"Où se trouve ce qui manque? Peut-être seulement ici, où cela manque."
Roberto Juarroz

"Même si le lieu de méditation est exigu, il renferme l'univers.
Même si notre esprit est petit, il contient l'illimité."
Sekito Kisen

mardi 1 novembre 2016

Tu mets en gage le plus précieux. La persistance des empreintes. La manière dont le fossile d'un baiser témoigne encore de la douceur des lèvres. La venue fragile d'une pureté qui pourrait blanchir à elle seule la fracture du silence.

mercredi 22 juin 2016

Par une archéologie de l'intuition, déduire d'une simple poignée de copeaux, le cycle immémorial des saisons, la levée de toutes les dormances et le réveil de la sève qui dépliera le bourgeon. Ce mouvement multiplié à l'échelle de la forêt qui ouvre en grand le regard des clairières. 

mercredi 11 mai 2016

Les voyageurs immobiles se laissent envahir par l'ombre, attiser par la ronce, dévorer par le vent.

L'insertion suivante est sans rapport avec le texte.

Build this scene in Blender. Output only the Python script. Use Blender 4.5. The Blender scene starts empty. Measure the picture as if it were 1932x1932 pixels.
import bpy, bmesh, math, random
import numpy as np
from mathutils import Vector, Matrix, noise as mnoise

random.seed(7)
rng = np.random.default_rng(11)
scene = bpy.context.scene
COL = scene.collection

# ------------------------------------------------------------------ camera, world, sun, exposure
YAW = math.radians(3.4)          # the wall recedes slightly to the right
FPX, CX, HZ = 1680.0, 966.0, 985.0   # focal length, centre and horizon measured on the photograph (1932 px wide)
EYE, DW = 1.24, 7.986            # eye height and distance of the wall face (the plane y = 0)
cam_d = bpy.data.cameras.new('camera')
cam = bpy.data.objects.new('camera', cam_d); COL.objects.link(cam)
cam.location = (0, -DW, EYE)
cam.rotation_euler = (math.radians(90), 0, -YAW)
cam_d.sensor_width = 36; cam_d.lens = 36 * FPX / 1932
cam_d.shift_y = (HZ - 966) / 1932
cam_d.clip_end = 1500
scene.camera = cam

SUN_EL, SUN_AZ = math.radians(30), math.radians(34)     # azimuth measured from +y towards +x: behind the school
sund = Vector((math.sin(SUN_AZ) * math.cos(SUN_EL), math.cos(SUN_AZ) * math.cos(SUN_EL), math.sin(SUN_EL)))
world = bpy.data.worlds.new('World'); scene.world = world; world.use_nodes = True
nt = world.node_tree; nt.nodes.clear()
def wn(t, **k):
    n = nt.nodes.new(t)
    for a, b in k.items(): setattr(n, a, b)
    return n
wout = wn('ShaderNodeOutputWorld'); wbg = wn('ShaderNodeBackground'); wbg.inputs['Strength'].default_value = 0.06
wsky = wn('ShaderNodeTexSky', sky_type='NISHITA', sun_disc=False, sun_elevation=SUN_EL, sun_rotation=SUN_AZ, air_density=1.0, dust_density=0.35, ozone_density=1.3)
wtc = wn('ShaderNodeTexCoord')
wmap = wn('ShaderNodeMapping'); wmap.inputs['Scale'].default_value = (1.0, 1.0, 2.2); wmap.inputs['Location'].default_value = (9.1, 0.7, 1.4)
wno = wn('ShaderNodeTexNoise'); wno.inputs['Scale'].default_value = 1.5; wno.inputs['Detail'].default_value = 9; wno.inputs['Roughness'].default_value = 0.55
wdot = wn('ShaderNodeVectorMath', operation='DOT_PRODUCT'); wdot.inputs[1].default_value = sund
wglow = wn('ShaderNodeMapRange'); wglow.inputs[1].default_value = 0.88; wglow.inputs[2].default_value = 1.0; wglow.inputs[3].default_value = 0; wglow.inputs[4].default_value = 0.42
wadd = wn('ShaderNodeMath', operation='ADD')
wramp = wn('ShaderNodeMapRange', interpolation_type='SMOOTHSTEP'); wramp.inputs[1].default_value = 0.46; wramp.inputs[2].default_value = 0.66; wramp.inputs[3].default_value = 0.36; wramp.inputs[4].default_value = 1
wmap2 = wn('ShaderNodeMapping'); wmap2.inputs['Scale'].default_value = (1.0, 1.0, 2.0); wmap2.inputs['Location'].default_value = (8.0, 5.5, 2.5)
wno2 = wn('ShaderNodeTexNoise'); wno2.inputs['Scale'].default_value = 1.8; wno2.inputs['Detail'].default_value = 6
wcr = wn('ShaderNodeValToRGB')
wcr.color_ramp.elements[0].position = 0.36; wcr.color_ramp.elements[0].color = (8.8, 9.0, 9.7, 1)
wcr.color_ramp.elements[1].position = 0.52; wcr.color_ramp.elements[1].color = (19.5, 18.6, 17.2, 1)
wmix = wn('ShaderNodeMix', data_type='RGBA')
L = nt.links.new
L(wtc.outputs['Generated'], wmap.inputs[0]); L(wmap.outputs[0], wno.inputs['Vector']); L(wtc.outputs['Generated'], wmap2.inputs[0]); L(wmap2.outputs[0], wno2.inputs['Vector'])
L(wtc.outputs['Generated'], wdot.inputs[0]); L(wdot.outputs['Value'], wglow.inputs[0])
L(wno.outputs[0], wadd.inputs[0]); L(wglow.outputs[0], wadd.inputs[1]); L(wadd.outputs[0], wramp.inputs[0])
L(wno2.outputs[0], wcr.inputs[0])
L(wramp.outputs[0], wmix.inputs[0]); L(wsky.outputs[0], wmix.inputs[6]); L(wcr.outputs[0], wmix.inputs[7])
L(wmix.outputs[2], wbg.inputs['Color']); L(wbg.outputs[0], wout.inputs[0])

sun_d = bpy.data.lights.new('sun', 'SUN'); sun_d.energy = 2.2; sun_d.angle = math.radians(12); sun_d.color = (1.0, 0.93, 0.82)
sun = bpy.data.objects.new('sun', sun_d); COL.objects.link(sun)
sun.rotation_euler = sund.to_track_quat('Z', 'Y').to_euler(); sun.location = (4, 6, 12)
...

Leurs voix s'épuisent à force de rompre leurs amarres de murmures.

samedi 2 avril 2016

Lave ton visage dans le miroir de la page. Pour toucher cet espace sous la peau qui ne peut être rincé que par la fraîcheur des pluies nouvelles. Cet intervalle irrigué par les plus fines veines de l'encre. A peine coloré, à peine réchauffé par ce qui s'échange de plus secret. Des images pionnières. Des couleurs nutritives. Le pollen des mots fécondant le livre à venir, ce livre impossible enroulé vers l'origine d'une phrase unique. Cette phrase immensément désirée. Au-dessus de son reflet, un visage dépouillé de son mystère.

lundi 14 mars 2016

Il y a maintenant quelque chose qui recommence à bouger. Un tremblement dans le vide. Un bourgeon de chair rescapé du givre qui se réchauffe à partir de rien. Le réveil d'un regard longtemps fermé par les paupières de la terre, par des cernes d'écorce. Et ce n'est encore qu'une sorte de lumière, un reste d'énergie qui s'étonne d'elle-même. La reprise conjointe de la sève et du sang. Bientôt des feuilles ou des yeux s'ouvriront avec la lenteur de l'innocence et la puissance de la foudre.

lundi 1 février 2016

La lenteur du corps à se détacher des nuits ne protège pas de l'ortie immédiate de la conscience qui te guette comme une proie.

lundi 18 janvier 2016

La fatigue lourde de l'extase inaugure un silence du corps, l'extinction immédiate des quasars sous la peau. 

vendredi 1 janvier 2016

La cinquième saison.

Tu as été la pulpe sous la cuirasse, la chair rosée sous les piquants de la bogue. La frondaison bercée sous la respiration des forêts.
Tu as été la peau sous la caresse. Le sexe fouillant. L'âcreté du marc sous la langue. La couleur de la moutarde sur les papilles.
L'épaisseur de la graisse. Un battement affolé dans l'aorte. La fringale blanche des mots, les grandes épidémies de silence qui sont des famines dans le ciel de décembre.
La distance mesurée du crépuscule aux estuaires.
Tous les dépôts à la fois. Tous les élans. La fuite des lisières. La pureté du ciel qui pénètre les os troués par les insectes, par les vers. La rouille qui s'empare de la moelle la plus fraîche.